Simplemente quiero decir que, por todos lados donde estuve, observé mujeres pertenecientes a las diferentes etnias de la región de los Altos, dedicadas a la manufactura de textiles, a la venta de todo tipo de artesanías y artículos diversos, a la preparación de alimentos, a la realización de ciertos rituales religiosos y, finalmente, a la dolorosa mendicidad. En San Cristóbal vemos a mujeres tzotziles, tojolabales, tzeltales y de muchas otras etnias, vendiendo textiles, no sólo en el tianguis que se encuentra fuera del Ex Convento de Santo Domingo, si no en las calles. Quizá las del tianguis son las que más suerte tienen pues están establecidas y no deambulan por las calles para ofrecer sus productos; tampoco se ubican en las inmediaciones de la Catedral de San Cristóbal Mártir hasta altas horas de la noche ofreciendo sudaderas de jerga –que, por cierto, se venden a montones–, manteles y textiles, todos elaborados en Guatemala o en China. Las hay que recorren cientos de veces las principales calles turísticas de la ciudad colonial como los andadores turísticos de Real de Guadalupe, el de 20 de Noviembre, o el de El Carmen, llenos de restaurantes, boutiques y joyerías. Las hay de todas las edades, desde las muy niñas, hasta mujeres de la tercera edad. También las encontré en San Juan Chamula, vendiendo artesanías en las inmediaciones de la afamada Iglesia de San Juan y en un pequeño tianguis de textiles ubicado en el pueblo; a su vez, llevando la parte central de la devoción familiar a través de rezos y administración de las ofrendas de cera, bebidas y otros elementos dentro de la misma iglesia –no así ostentando cargos tradicionales como las mayordomías, alguaciles, alférez o perteneciendo a los consejos–. Ahí vi a múltiples mujeres con sus hijas y nietas rezando, y unos cuantos hombres y niños apoyando. También las vi en cocinas, echando tortillas en algunos restaurantes que las exhiben como en museo, o elaborando textiles en telar de cintura en talleres preparados para el turismo en Zinacantán, que se encuentran con frecuencia lejos del centro del poblado y a los que te llevan otras niñas o jóvenes. En esos talleres se ofrecen tortillas hechas a mano con queso de la región, frijoles y polvo de pepita junto con algo de posh –aguardiente–, bebida tradicional de la región.

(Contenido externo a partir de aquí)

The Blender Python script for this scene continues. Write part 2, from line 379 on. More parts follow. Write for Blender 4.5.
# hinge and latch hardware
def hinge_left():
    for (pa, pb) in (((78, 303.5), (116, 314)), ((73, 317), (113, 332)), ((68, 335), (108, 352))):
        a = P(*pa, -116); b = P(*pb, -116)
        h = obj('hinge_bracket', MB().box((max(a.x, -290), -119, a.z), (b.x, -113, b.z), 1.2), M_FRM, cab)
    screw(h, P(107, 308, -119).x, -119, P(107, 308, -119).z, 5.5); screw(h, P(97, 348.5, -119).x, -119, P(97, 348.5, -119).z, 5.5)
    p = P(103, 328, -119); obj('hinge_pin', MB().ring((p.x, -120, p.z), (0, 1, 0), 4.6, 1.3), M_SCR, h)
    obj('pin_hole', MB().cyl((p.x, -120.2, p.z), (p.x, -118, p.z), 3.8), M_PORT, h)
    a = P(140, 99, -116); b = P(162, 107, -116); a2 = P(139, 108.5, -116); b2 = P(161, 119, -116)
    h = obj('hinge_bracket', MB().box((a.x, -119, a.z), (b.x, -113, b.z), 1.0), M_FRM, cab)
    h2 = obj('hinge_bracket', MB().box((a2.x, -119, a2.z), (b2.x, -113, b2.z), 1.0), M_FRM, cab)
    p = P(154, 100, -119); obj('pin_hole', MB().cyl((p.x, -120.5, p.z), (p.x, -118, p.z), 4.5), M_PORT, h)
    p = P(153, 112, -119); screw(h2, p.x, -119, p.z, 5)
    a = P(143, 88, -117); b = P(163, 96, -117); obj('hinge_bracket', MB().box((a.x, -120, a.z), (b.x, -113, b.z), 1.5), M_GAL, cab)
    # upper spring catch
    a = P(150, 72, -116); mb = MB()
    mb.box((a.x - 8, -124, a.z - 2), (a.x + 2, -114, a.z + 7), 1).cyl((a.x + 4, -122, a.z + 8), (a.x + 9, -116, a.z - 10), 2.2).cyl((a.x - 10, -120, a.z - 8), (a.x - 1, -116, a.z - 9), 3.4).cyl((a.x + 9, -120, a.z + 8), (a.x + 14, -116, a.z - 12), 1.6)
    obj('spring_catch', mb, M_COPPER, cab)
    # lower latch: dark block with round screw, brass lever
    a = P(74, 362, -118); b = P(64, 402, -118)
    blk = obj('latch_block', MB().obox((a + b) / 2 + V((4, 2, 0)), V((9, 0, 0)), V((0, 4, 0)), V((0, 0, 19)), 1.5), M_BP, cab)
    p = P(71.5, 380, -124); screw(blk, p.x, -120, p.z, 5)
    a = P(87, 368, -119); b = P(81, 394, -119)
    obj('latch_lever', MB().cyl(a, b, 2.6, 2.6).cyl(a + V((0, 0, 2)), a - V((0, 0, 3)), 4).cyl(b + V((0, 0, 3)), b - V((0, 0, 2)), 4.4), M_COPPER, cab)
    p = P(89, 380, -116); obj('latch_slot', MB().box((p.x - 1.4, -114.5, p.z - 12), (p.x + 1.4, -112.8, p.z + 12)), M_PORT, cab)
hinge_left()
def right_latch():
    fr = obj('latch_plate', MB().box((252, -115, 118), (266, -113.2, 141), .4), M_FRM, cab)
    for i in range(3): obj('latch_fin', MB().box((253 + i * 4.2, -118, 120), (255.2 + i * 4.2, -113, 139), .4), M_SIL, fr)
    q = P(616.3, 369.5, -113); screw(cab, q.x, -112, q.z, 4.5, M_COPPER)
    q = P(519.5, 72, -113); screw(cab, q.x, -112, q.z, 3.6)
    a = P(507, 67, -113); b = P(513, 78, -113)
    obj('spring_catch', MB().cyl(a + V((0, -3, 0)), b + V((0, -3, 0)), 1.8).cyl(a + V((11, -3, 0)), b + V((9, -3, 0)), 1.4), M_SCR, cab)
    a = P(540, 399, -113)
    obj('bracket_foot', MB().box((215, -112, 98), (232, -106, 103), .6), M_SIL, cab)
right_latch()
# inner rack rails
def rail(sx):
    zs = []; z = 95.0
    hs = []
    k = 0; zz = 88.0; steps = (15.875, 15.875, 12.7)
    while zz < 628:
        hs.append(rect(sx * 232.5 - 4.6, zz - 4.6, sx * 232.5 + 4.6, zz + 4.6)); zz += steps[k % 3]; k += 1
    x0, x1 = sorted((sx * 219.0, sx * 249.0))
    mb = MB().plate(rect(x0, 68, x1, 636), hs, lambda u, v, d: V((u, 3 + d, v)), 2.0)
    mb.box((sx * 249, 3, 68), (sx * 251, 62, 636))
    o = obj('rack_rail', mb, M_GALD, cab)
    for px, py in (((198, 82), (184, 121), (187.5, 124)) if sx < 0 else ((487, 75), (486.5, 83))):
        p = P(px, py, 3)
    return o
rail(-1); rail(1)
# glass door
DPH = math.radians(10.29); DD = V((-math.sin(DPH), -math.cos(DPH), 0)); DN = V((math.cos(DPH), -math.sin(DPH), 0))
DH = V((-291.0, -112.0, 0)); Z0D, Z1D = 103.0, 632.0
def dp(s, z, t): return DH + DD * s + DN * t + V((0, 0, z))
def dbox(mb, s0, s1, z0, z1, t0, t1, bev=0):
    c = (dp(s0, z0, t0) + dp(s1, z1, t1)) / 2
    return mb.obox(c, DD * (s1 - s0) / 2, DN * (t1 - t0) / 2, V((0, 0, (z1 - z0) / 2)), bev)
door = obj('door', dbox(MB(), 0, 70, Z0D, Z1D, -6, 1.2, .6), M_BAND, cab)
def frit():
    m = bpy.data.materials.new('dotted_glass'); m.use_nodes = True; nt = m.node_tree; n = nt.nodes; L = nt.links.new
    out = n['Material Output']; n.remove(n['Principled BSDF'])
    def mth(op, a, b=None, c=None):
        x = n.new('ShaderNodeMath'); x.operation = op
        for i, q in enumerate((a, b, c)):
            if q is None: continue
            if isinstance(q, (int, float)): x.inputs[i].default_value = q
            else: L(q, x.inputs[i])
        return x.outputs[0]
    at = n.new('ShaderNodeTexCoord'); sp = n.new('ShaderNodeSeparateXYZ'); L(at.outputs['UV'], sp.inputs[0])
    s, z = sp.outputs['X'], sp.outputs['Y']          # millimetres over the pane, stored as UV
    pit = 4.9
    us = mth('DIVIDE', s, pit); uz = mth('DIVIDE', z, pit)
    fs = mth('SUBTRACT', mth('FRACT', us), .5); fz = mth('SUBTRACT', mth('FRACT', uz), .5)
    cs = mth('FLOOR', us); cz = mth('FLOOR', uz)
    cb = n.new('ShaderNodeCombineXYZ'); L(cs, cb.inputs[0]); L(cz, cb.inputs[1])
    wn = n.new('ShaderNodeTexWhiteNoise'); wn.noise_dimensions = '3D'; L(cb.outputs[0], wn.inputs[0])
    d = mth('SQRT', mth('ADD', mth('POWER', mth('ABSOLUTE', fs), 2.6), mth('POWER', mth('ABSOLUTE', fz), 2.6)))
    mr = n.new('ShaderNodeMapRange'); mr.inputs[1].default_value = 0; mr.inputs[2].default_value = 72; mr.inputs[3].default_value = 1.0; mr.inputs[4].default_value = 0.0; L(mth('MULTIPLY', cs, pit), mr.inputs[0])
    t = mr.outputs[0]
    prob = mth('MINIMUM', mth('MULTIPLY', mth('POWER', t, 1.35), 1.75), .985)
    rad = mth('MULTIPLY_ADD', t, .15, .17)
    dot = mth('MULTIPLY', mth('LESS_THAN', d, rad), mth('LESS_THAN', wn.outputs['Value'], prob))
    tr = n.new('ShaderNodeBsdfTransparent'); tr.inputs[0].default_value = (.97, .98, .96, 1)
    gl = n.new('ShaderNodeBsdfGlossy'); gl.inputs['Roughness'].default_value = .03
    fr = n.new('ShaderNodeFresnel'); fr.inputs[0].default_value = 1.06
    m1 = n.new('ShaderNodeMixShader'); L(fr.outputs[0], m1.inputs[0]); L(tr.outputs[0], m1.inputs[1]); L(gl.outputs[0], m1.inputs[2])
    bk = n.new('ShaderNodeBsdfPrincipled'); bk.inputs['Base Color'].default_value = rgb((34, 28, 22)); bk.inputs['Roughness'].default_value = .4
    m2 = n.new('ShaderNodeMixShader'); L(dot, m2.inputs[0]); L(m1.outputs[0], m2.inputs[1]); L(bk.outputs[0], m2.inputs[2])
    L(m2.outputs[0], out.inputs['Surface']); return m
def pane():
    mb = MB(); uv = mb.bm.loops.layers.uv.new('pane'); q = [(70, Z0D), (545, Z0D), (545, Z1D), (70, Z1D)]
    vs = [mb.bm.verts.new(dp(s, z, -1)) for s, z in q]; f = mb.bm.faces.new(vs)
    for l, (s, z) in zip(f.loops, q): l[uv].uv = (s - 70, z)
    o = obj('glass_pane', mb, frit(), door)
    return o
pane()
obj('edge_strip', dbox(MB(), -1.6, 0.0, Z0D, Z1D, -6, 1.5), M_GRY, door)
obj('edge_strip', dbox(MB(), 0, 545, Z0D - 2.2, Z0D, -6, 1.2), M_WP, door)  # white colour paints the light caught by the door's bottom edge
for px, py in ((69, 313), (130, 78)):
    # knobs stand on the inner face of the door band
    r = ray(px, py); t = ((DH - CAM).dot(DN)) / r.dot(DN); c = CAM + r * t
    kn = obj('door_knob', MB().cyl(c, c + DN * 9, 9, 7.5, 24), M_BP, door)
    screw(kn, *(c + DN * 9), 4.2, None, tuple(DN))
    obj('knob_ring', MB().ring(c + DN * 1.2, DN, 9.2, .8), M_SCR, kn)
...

En todas estas actividades vi pocos hombres –si no es que ninguno–. Los que encontré o estaban dedicados a la construcción, o esperaban pacientemente fuera de la presidencia municipal de Zinacantán esperando resolver algo o, a veces, están dedicados a los servicios. Es fácil detectar a las mujeres indígenas pues portan generalmente orgullosas sus vestimentas tradicionales, los hombres casi no, además de que las vestimentas masculinas tradicionales no suelen ser tan elaboradas como las femeninas. Ignoro si la mayoría de los hombres estaban en la labor, trabajando en fábricas o fuera del país en el gabacho; no sé tampoco si se dedican a la molicie y mandan a sus mujeres, niñas y niños a obtener los recursos, no creo que las cosas sean tan sencillas. El rol de estas mujeres es protagónico en la economía de sus familias y seguramente lo ha sido durante generaciones; no obstante, ahora es más relevante desde que el turismo se volvió una actividad primordial de la región, quizá la más importante. Sobra decir que su labor no es reconocida, como suele suceder con las mujeres en todo el orbe y que dudo enormemente que cuando llegan a sus casas a altas horas de la madrugada, hay alguien que las espere con comida caliente y las condiciones mínimas para poder descansar. Lo más seguro es que llegan a preparar alimentos y garantizar la limpieza de su hogar. Vemos en sus rostros un cansancio que se antoja eterno, lo mismo que la vacuidad que produce la pérdida de identidad y las groserías de turistas molestos por el ofrecimiento de los mismos productos siempre. Lo dicho, lectores, ustedes saquen sus conclusiones.